» **Source records**:
* * *

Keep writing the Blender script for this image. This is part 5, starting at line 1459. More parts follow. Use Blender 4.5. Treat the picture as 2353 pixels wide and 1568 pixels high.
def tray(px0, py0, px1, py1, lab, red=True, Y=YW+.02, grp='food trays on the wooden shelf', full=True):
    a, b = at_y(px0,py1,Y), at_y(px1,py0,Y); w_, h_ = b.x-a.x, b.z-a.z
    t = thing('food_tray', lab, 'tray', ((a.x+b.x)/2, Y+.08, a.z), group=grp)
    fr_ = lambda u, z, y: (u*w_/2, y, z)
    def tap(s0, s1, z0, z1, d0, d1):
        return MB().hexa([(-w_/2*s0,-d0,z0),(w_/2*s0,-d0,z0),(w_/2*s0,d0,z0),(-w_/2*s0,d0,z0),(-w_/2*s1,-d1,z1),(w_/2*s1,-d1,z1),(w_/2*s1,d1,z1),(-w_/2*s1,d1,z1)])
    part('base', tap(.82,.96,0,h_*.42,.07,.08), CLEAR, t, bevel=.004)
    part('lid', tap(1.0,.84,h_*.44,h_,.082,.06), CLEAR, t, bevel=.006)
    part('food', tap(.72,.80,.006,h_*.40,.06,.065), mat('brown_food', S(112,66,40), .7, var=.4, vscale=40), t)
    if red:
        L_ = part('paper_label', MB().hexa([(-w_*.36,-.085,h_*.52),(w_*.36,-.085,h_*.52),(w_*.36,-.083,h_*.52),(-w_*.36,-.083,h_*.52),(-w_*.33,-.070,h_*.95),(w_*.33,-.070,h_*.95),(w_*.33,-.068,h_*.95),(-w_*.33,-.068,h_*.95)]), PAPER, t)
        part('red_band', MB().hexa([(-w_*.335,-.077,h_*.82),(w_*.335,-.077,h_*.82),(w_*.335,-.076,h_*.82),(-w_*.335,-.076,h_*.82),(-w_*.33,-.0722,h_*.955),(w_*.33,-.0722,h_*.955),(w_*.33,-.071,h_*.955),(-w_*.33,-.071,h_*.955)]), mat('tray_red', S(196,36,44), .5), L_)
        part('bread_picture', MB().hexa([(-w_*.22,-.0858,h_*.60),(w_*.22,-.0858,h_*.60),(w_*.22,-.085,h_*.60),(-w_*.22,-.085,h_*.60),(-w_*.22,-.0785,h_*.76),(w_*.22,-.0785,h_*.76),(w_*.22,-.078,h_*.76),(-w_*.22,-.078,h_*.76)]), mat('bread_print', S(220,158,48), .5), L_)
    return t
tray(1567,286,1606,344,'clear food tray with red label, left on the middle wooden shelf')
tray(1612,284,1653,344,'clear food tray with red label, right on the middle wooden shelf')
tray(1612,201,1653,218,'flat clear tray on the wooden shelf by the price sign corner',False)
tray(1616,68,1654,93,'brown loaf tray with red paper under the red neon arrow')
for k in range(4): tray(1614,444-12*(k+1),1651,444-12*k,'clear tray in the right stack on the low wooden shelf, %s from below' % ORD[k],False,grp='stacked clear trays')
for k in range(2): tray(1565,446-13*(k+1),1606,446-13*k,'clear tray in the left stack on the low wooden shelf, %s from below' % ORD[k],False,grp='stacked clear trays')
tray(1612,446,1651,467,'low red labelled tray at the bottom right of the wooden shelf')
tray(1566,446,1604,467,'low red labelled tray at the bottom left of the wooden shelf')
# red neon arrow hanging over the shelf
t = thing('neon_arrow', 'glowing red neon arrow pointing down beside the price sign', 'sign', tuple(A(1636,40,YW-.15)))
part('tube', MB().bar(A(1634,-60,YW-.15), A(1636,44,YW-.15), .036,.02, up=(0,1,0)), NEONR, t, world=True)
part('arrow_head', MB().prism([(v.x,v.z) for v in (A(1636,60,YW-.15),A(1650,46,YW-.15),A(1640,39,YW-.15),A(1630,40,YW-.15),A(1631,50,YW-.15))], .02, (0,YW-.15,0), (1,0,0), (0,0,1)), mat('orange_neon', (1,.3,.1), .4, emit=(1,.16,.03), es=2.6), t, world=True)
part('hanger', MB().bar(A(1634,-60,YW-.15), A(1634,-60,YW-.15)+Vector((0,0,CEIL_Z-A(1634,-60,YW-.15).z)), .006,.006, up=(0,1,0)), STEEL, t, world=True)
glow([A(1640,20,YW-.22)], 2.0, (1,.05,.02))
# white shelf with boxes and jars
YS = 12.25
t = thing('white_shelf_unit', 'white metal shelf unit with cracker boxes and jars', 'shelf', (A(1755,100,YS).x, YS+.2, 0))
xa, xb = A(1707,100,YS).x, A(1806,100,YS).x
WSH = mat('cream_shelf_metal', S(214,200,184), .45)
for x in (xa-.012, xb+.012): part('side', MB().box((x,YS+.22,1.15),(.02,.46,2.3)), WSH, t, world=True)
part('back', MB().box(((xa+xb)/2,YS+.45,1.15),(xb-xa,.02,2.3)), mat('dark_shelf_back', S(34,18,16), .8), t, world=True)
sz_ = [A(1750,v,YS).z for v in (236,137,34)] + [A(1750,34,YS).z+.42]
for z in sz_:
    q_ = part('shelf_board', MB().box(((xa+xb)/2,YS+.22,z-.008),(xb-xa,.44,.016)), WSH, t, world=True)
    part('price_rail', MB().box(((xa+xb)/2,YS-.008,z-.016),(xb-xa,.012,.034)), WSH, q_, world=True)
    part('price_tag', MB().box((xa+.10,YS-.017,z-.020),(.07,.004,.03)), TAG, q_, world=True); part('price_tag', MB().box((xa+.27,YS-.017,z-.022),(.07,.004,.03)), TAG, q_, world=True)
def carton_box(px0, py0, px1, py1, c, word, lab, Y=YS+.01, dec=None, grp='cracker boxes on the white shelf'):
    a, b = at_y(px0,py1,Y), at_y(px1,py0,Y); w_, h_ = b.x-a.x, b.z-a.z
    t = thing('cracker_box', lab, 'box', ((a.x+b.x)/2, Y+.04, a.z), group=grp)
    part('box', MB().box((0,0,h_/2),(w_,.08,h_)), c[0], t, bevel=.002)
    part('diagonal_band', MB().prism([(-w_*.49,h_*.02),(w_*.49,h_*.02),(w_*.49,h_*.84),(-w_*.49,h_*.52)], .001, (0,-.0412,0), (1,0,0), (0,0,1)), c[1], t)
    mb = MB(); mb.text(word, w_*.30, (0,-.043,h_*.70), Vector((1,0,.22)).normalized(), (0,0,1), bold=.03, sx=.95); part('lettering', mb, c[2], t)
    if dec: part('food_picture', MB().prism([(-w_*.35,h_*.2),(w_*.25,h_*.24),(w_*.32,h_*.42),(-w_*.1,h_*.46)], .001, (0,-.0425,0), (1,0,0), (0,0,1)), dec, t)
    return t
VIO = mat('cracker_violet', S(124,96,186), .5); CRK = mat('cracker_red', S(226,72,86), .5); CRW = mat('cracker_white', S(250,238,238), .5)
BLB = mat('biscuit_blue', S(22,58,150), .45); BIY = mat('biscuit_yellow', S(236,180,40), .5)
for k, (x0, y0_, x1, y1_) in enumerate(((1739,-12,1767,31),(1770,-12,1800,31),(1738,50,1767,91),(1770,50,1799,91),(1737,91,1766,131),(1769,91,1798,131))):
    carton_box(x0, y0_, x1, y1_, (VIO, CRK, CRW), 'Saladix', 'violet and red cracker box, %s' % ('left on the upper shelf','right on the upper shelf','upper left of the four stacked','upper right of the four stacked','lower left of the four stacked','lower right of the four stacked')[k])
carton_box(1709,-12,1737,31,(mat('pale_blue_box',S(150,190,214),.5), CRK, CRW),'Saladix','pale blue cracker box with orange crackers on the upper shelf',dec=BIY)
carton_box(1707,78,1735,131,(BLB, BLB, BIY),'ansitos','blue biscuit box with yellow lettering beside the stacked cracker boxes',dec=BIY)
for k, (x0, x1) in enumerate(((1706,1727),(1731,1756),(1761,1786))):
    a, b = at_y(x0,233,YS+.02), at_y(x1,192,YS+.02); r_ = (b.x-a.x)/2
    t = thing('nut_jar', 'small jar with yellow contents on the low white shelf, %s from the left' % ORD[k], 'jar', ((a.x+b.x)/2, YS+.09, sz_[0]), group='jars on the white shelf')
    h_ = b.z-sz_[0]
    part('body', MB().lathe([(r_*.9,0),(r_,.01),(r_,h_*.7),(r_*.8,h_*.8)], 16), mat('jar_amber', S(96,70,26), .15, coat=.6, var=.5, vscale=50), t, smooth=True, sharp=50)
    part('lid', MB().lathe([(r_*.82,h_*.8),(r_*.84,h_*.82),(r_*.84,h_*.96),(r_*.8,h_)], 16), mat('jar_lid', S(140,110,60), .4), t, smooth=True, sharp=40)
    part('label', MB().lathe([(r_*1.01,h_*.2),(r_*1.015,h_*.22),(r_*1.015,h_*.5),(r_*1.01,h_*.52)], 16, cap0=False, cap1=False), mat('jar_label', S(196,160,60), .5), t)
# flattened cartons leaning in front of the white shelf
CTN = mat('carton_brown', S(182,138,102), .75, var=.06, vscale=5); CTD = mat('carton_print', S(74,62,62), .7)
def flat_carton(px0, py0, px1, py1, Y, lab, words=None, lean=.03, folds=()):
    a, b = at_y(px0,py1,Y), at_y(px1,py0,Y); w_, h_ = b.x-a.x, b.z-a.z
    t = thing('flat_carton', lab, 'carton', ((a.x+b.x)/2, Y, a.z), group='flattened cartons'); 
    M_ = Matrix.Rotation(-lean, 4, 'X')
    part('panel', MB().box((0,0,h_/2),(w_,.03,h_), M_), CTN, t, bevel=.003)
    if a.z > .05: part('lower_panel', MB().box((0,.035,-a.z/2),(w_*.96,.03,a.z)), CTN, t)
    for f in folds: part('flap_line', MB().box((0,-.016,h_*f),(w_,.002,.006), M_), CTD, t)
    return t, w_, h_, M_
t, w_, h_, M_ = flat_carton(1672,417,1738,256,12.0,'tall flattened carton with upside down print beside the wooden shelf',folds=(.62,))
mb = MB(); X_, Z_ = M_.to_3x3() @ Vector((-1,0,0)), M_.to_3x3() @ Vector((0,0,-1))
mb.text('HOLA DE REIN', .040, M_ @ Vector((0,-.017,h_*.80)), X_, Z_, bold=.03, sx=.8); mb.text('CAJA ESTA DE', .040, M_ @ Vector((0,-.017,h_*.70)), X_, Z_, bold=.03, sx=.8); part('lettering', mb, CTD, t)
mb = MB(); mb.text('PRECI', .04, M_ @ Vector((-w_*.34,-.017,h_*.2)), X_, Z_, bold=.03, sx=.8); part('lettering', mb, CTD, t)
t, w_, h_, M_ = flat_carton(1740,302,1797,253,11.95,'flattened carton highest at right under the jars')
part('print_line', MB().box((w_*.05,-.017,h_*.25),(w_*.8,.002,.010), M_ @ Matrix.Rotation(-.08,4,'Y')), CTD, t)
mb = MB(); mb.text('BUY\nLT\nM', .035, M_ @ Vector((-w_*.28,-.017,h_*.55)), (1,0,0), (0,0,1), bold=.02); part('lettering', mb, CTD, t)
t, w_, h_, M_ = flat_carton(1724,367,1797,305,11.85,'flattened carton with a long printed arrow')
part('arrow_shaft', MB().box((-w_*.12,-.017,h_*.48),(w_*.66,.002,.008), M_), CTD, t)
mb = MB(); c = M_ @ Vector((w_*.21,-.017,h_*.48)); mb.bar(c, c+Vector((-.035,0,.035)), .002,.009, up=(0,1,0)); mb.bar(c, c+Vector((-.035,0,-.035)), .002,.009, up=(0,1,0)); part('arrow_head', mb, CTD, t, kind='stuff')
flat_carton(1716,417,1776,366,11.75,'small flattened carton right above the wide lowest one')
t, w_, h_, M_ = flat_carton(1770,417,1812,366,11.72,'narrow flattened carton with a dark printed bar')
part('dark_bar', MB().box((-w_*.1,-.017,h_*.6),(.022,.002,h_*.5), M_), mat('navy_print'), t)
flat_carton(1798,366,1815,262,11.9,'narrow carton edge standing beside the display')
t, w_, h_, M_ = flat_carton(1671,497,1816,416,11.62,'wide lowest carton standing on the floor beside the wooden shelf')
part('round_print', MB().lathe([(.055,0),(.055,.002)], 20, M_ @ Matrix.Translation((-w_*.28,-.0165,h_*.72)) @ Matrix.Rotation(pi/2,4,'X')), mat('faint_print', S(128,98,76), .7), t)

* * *

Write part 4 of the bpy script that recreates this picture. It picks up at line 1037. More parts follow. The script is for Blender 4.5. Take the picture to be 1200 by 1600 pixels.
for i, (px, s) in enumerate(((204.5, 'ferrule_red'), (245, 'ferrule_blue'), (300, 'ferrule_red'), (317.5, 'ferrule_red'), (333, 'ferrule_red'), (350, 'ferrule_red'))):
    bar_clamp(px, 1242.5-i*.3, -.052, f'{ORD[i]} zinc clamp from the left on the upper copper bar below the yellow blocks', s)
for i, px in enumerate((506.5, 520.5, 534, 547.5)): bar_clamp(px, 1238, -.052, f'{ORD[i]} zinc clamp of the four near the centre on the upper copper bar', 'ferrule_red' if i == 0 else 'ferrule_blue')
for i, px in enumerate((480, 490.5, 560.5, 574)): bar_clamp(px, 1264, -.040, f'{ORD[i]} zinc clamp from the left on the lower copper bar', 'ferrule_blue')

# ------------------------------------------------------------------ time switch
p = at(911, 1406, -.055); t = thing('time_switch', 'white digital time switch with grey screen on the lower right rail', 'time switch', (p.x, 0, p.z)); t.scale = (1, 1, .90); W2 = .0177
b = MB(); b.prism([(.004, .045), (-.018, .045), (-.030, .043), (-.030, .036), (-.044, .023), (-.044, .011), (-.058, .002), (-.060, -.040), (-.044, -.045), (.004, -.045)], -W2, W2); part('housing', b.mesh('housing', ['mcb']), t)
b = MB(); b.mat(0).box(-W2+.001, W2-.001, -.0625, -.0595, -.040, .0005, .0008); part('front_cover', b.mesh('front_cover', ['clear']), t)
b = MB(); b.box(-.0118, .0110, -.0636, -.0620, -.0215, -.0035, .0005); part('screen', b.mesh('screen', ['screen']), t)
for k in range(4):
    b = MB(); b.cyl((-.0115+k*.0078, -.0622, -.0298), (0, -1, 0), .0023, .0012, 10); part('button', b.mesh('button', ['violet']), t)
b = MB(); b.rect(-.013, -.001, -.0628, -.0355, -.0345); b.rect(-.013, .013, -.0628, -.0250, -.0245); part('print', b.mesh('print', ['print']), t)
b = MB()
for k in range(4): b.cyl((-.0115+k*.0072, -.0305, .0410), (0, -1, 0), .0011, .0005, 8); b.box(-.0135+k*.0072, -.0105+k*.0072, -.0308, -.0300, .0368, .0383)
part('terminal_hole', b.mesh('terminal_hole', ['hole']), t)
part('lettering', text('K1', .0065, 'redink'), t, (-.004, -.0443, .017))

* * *

» **Your goal**:
Return nothing but the lines running from the line with "Write part 4" through the line with "(-.004, -.0443, .017))", exactly as they appear.

» **Task response**:
Write part 4 of the bpy script that recreates this picture. It picks up at line 1037. More parts follow. The script is for Blender 4.5. Take the picture to be 1200 by 1600 pixels.
for i, (px, s) in enumerate(((204.5, 'ferrule_red'), (245, 'ferrule_blue'), (300, 'ferrule_red'), (317.5, 'ferrule_red'), (333, 'ferrule_red'), (350, 'ferrule_red'))):
    bar_clamp(px, 1242.5-i*.3, -.052, f'{ORD[i]} zinc clamp from the left on the upper copper bar below the yellow blocks', s)
for i, px in enumerate((506.5, 520.5, 534, 547.5)): bar_clamp(px, 1238, -.052, f'{ORD[i]} zinc clamp of the four near the centre on the upper copper bar', 'ferrule_red' if i == 0 else 'ferrule_blue')
for i, px in enumerate((480, 490.5, 560.5, 574)): bar_clamp(px, 1264, -.040, f'{ORD[i]} zinc clamp from the left on the lower copper bar', 'ferrule_blue')

# ------------------------------------------------------------------ time switch
p = at(911, 1406, -.055); t = thing('time_switch', 'white digital time switch with grey screen on the lower right rail', 'time switch', (p.x, 0, p.z)); t.scale = (1, 1, .90); W2 = .0177
b = MB(); b.prism([(.004, .045), (-.018, .045), (-.030, .043), (-.030, .036), (-.044, .023), (-.044, .011), (-.058, .002), (-.060, -.040), (-.044, -.045), (.004, -.045)], -W2, W2); part('housing', b.mesh('housing', ['mcb']), t)
b = MB(); b.mat(0).box(-W2+.001, W2-.001, -.0625, -.0595, -.040, .0005, .0008); part('front_cover', b.mesh('front_cover', ['clear']), t)
b = MB(); b.box(-.0118, .0110, -.0636, -.0620, -.0215, -.0035, .0005); part('screen', b.mesh('screen', ['screen']), t)
for k in range(4):
    b = MB(); b.cyl((-.0115+k*.0078, -.0622, -.0298), (0, -1, 0), .0023, .0012, 10); part('button', b.mesh('button', ['violet']), t)
b = MB(); b.rect(-.013, -.001, -.0628, -.0355, -.0345); b.rect(-.013, .013, -.0628, -.0250, -.0245); part('print', b.mesh('print', ['print']), t)
b = MB()
for k in range(4): b.cyl((-.0115+k*.0072, -.0305, .0410), (0, -1, 0), .0011, .0005, 8); b.box(-.0135+k*.0072, -.0105+k*.0072, -.0308, -.0300, .0368, .0383)
part('terminal_hole', b.mesh('terminal_hole', ['hole']), t)
part('lettering', text('K1', .0065, 'redink'), t, (-.004, -.0443, .017))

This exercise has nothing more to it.